As a mother, a blogger, a teacher, and a waitress I think it is safe to say I have had more than my fair share of opportunities to prove this to be true. Despite the repeated compliments and kudos of my students, it only took one parent with an axe to grind to send me into parent/teacher conference with quivering hands and a shaking voice. I've had several customers applaud my skills as a server, but it only takes one person with a short fuse and a bad attitude to send me into an hour long fit of tears. I seek the approval of pretty much everyone around me with a kind of unhealthy determination that has led me down a dangerous road where Perfectionism meets Comparison.
And oh, the company of fellow moms. Never am I more aware of my appearance, income, shortcomings, accomplishments, stretch marks, and ragged cuticles than when I am in the company of my peers, the other mothers who seem to just be so much better at EVERYTHING.
Why do I do this? Even when I do something well and I know darn well that I knocked it out of the park, I will purposefully undercut my accomplishment or talent by making an excuse for it, downplaying it, or deflecting the credit elsewhere.
It's an impossible situation I put myself in - stuck smack dab between insufficiency and assurance. Aren't we supposed to have all this figured about by now?
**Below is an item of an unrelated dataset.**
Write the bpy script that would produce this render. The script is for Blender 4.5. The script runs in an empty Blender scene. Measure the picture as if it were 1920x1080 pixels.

There was no class in high school or college that prepared us for the uneasiness that comes from just trying to be who we are.
Geez, I started writing this post as a way to reflect on turning 30 in a couple days and look what it's turned into. Perhaps it began when I was stupid enough to venture into the comments section on my piece on Huffington Post Parents. I thought I was above all the hurtful words, immune to the sniping comments, and impervious to the ignorant analysis of those who don't know me from a basket of unfolded laundry. Turns out, I was wrong. Despite scrolling through screen after screen of encouragement and applause, the first nasty accusation I came across slipped silently and painfully into my heart like a spear.
Let's just say I was grateful that all Isaiah could see on the screen was his smiling face holding a baseball and couldn't read some of the hurtful things being said about his Mommy.
So how do we rise above? Is it even possible to break free of the bondage that public opinion can inflict upon us? All I can rest in the is the knowledge that there is only one who truly knows me inside and out and that there is nothing, NOTHING I can do that will lead him to abandon me. Regardless of what I do, his opinion of me remains the same as it did the moment he formed me in my mother's womb. Eternally speaking, His is the only opinion that matters. As I prepare to start of new decade of life given only through the grace of God, I will call on his strength to remember that I am living a life for His glory and that the appro val of men should be of little concern to me.
"Am I now trying to win the approval of men, or of God? Or am I trying to please men? If I were still trying to please men, I would not be a servant of Christ." (Galatians 1:10)
Unlike high school, life is not a popularity contest and the stakes are so much higher than the tiara sitting atop the up-do of the prom queen. There's going to be some big changes as a 30 year old. I can't really explain why, but I just feel like God has something pretty cool in store for this phase of my life.
Do you ever struggle with trying to find the balance between your identity in Christ and your identity in the world? Why do you think it's so difficult sometimes to make the two of those meet?